Watching the World: Biofuels' fuel hunger

Dec. 5, 2011
Biofuels, touted as one of the great competitors to the oil and gas industry, are coming under international criticism for adversely affecting world food supplies.

Biofuels, touted as one of the great competitors to the oil and gas industry, are coming under international criticism for adversely affecting world food supplies.

"The more biofuels the [European Union] produces, the more it will be forced to import vegetable oils from the rest of the world," said Olivier De Schutter, the UN's special rapporteur on the right to food.

De Schutter was in Brussels last week urging the EU to rethink its biofuels policy, saying that huge errors had been committed in the initial enthusiasm for an alternative to fossil fuels.

"We may have to fundamentally rethink this policy," De Schutter said, especially since biofuels "are not an efficient way of reducing greenhouse gases."

Adverse effects

De Schutter took especial aim at the EU's plan to produce 10% of its energy from renewables by 2020, a plan which has triggered massive investments in African land in order to produce sugar or sweet potatoes for biofuels.

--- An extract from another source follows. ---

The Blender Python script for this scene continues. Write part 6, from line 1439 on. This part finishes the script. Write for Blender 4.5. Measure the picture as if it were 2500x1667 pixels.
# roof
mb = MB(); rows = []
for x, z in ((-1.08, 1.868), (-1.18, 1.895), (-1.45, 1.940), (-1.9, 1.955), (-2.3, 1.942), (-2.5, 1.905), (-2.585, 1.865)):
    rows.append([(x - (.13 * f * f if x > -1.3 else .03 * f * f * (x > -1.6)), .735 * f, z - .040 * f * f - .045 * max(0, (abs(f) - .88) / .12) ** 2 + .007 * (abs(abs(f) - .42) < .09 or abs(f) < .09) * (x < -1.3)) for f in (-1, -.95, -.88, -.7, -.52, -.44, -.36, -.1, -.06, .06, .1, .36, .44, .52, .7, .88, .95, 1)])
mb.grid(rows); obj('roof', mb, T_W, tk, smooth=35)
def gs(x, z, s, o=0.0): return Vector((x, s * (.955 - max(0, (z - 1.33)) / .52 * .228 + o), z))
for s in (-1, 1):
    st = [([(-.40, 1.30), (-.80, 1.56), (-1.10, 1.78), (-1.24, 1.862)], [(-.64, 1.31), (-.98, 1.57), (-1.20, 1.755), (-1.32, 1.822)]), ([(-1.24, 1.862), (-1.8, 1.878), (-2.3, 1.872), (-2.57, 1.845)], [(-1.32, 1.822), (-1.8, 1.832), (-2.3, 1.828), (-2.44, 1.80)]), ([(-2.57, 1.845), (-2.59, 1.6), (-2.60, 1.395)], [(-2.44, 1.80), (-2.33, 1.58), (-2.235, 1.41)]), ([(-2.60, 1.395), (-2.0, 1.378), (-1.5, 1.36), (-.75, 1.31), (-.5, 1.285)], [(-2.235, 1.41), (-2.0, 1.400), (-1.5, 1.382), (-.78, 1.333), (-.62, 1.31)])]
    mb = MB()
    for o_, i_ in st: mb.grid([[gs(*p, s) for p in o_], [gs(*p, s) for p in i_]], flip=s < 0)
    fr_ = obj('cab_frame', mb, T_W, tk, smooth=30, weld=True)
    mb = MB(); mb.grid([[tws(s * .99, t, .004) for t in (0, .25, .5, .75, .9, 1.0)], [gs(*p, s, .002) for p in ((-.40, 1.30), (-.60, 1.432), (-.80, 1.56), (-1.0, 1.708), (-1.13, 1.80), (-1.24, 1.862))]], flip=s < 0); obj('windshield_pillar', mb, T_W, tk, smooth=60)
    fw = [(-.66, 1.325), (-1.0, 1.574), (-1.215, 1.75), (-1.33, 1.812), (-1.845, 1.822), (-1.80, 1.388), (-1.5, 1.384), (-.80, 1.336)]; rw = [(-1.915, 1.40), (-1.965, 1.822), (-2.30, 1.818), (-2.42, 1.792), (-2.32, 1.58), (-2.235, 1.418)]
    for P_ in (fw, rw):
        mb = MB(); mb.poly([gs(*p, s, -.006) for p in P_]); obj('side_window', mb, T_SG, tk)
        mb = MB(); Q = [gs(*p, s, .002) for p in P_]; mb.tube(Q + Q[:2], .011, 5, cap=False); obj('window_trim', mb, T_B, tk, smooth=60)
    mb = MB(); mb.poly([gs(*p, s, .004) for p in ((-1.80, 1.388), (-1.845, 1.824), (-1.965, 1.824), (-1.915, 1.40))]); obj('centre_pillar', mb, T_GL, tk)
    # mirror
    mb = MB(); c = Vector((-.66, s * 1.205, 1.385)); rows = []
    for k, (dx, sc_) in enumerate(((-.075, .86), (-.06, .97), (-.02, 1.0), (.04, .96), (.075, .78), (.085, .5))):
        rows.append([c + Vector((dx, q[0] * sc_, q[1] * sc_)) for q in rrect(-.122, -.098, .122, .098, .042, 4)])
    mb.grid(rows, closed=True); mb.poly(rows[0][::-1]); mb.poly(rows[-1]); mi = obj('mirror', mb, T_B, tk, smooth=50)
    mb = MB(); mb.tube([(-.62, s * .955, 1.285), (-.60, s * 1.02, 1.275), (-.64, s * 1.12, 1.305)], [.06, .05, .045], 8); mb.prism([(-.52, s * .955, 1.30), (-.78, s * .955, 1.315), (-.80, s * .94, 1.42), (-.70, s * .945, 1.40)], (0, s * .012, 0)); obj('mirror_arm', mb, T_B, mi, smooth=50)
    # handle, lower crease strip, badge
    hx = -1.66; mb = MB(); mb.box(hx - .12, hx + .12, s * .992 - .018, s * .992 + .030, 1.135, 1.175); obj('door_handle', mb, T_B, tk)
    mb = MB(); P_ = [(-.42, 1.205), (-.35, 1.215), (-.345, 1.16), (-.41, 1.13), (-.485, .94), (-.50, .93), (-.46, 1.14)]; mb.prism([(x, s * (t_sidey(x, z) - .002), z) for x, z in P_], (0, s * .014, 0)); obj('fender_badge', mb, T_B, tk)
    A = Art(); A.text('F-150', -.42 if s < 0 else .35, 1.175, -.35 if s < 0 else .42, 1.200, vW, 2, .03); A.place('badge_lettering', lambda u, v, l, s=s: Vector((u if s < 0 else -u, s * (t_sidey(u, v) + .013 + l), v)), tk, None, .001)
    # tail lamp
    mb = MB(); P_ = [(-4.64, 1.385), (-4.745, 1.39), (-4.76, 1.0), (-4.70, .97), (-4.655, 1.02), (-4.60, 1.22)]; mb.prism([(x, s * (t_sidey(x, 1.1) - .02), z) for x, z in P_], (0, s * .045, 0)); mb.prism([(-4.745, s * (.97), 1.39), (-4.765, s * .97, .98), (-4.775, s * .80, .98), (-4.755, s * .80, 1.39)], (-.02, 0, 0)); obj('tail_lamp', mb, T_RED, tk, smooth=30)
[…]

This is hardly the first time that De Schutter has spoken out about the adverse effects of biofuels. In October, he took on the Group of 20's decision to put food security at the top of its agenda.

"The G20 made an important statement of intent by placing food security at the top of its agenda," he said. But he noted that it is not enough to agree such a plan without addressing the issue of biofuels.

"The G20 must put an end to public biofuel mandates and fiscal subsidies, which are a major factor in rising food prices and an important driver of the rush towards farmland in developing countries," De Schutter said.

"Leaders are yet to prove that they heard the joint recommendations of international organizations 5 months ago, which urged G20 governments to stop subsidizing biofuels," he said.

"It is not enough to name-check the issue—the G20 must put the human right to food before the vested interests of some of its industries," he added.

Subsidies decried

De Schutter is hardly alone in his criticism, with a recent report also critical of US and EU subsidies of biofuel production as an alternative to oil.

"This is encouraging farmers to shift their production to biofuel crops, such as maize, that never make it to the dinner table," according to the Global Hunger Index (GHI), which noted that global biofuel subsidies reached $20 billion in 2009.

Not least, the GHI report noted that the US accounts for 50% of global corn exports and that those exports decline accordingly as more corn crops go into the production of biofuels.

It's clearly official: increased production of biofuels is fueling greater hunger around the globe.